MONTREAL -- Claudine Forget said she feared the worst when her colleague began chatting with her online this past weekend by saying: "Call me -- it's urgent."
"He told me to sit down," said Forget, who works the night shift for hardware retailer Rona Inc. south of Montreal.
"I told him to stop. I thought something had happened to his family. Then he said we won $55 million."
Forget and all but one of her co-winners -- graveyard shift workers who bought the Lotto Max ticket together -- collected their windfall at Loto-Quebec headquarters Monday.
The 20 are each getting $2.75 million -- tax free.
Some of their co-workers were less lucky. Each week it's the first 20 people who get their name down on the sheet, meaning it is not always the same 20 who are in with a chance of hitting the jackpot.

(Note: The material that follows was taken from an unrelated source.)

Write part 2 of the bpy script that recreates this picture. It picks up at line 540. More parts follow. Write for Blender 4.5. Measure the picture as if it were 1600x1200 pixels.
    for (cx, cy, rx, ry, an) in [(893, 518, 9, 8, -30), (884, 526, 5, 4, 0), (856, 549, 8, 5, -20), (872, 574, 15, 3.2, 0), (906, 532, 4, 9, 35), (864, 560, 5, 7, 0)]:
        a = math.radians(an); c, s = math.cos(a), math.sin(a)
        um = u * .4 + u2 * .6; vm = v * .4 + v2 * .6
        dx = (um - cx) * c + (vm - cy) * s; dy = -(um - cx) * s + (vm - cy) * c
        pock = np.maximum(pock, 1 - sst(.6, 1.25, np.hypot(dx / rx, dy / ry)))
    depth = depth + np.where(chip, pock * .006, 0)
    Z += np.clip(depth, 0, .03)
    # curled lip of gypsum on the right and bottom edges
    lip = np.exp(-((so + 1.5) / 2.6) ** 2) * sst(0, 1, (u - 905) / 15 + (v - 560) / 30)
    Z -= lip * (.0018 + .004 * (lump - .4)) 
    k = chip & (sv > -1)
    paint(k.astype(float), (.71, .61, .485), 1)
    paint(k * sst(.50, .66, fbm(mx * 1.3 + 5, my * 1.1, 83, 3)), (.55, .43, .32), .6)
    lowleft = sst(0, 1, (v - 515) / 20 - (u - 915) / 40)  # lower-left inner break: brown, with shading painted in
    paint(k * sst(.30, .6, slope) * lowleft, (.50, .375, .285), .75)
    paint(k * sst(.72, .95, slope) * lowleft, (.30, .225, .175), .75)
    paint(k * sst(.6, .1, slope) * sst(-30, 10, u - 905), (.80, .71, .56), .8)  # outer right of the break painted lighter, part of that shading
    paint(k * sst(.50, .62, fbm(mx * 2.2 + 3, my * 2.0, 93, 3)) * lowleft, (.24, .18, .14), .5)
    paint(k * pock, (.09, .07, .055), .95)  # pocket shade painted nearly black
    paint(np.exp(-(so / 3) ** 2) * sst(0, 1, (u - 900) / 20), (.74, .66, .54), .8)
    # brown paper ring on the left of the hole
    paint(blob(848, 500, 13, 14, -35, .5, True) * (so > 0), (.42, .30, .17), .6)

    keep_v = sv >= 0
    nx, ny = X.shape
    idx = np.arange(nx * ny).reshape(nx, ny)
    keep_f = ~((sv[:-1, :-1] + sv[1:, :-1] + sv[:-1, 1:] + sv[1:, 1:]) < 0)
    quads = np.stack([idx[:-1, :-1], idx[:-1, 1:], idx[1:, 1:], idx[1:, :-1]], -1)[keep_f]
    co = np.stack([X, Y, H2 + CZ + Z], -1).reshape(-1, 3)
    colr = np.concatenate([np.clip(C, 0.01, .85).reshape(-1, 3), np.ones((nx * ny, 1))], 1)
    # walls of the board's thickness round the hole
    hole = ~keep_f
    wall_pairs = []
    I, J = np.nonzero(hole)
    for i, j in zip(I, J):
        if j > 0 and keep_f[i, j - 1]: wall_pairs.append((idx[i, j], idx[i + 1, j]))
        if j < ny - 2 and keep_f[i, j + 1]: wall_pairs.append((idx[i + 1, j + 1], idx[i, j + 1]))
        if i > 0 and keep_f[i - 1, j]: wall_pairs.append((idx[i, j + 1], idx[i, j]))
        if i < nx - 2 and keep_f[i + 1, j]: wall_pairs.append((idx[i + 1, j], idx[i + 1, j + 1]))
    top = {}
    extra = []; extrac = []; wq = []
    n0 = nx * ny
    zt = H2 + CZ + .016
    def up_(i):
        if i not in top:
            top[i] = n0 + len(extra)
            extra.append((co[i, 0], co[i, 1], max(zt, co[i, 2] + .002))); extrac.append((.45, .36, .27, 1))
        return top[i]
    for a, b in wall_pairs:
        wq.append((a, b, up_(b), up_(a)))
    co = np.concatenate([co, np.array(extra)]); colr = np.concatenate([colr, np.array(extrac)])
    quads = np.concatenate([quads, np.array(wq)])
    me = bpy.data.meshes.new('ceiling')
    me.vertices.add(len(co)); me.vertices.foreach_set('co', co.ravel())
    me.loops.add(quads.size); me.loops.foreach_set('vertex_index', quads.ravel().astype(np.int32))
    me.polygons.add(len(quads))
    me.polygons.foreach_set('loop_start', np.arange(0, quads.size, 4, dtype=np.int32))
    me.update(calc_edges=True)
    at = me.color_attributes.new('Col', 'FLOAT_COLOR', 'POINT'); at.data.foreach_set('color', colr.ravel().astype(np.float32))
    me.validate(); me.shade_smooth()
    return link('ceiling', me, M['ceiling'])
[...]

The $55-million prize is the most money the provincial gaming authority has ever distributed. The Lotto Max prize is a Canada-wide lottery that is held every Friday.
Forget's colleague, Dominic Lord, said a gas station attendant started looking at him funny on Sunday when he came in to see if he had won.
"She kept on saying: 'I've never seen this before, I've never seen this before," Lord said. "I didn't realize what she meant until she (showed me the winning numbers)...Everyone heard me scream."
The gas station will receive $550,000, equivalent to one per cent of the jackpot.
Some of the 20 employees who won said they will retire, while most indicated they will keep working -- but be much happier doing it.
Yvon Roy said he's retiring early.
"At my age, 61, I'm done," he said.
Roy said he'll take some time to think and then start planning on how to spend the money.
The 20 will likely not be at a loss for ways to spend their winnings, though, as lottery winners often realize they've quickly become quite popular, said Loto-Quebec spokesman Jean-Pierre Roy.
"We tell them 'don't underestimate what is happening,"' Roy said about how Loto-Quebec counsels new millionaires.
"Keep calm. You don't have to say yes to everybody. You'll start hearing from former friends, or from people who just call you out of the blue to offer you a car or insurance."
Roy added, however, that Quebecers are more conservative these days than in the '80s, when, he said, winners were less careful with their new-found riches.
"In the '80s people would say they were going to buy a yacht, or travel around the world," he said. "Now people are paying for the kids' education, paying off the mortgage."